SINGAPORE, Jan 16 (Reuters) - The dollar was firm on Tuesday as investors assessed the chances of early and steep interest rate cuts from the Federal Reserve, ahead of a data-packed week that could influence major central banks' thinking on monetary policy.

The yen weakened slightly to 145.89 per dollar after data showed Japan's wholesale inflation was flat in December from a year ago, slowing for the 12th straight month.

The data suggest that rises in consumer inflation will moderate in coming months and take pressure off the Bank of Japan (BOJ) to phase out its massive stimulus soon.

Expectations of a policy shift from the BOJ had bolstered the yen towards the end of 2023, with the currency gaining 5% against the dollar in December. It has since dropped sharply and is down 3% so far in January.

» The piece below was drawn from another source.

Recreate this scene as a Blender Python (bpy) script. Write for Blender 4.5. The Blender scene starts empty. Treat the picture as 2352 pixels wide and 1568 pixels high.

Investors scaled back their expectations of early rate cuts from the Fed at the start of the year but data last week that showed an unexpected drop in U.S. producer prices in December reinforced the view that cuts could come as soon as March.

Markets are now pricing in a 70% chance of a 25 basis points (bps) cut in March, versus 63% a week earlier, the CME FedWatch Tool showed. Traders are back projecting cuts of 160 bps this year, up from expectations of 140 bps last week.

Most analysts, though, think the expectations are too aggressive.

"We think the market may have got ahead of itself pricing almost seven 25 bp cuts from the Fed this year," said Hamish Pepper, fixed income and currency strategist at Harbour Asset Management, adding the dollar is likely to find support if markets reassess easing expectations and push short-term interest rates higher.

"Yes, inflation has fallen more quickly than expected, including core measures, but the labour market still looks too hot and may make it difficult for inflation to get all the way back to 2%."

Against a basket of currencies, the dollar rose 0.234% to 102.88 having gained 0.2% overnight in subdued trading on the account of a U.S. public holiday on Monday.

A data-heavy week awaits, with reports on Chinese fourth-quarter growth, British inflation and U.S. retail sales all scheduled for Wednesday.

Investor attention will also be on comments from central bank officials, including the Federal Reserve's Christopher Waller, whose dovish turn in late November helped to send markets soaring to a blistering year-end rally. Waller is due to speak later on Tuesday.

Chris Weston, head of research at Pepperstone, said the risk is that Waller could push back on market pricing for a March cut and show a lack of urgency to normalise policy.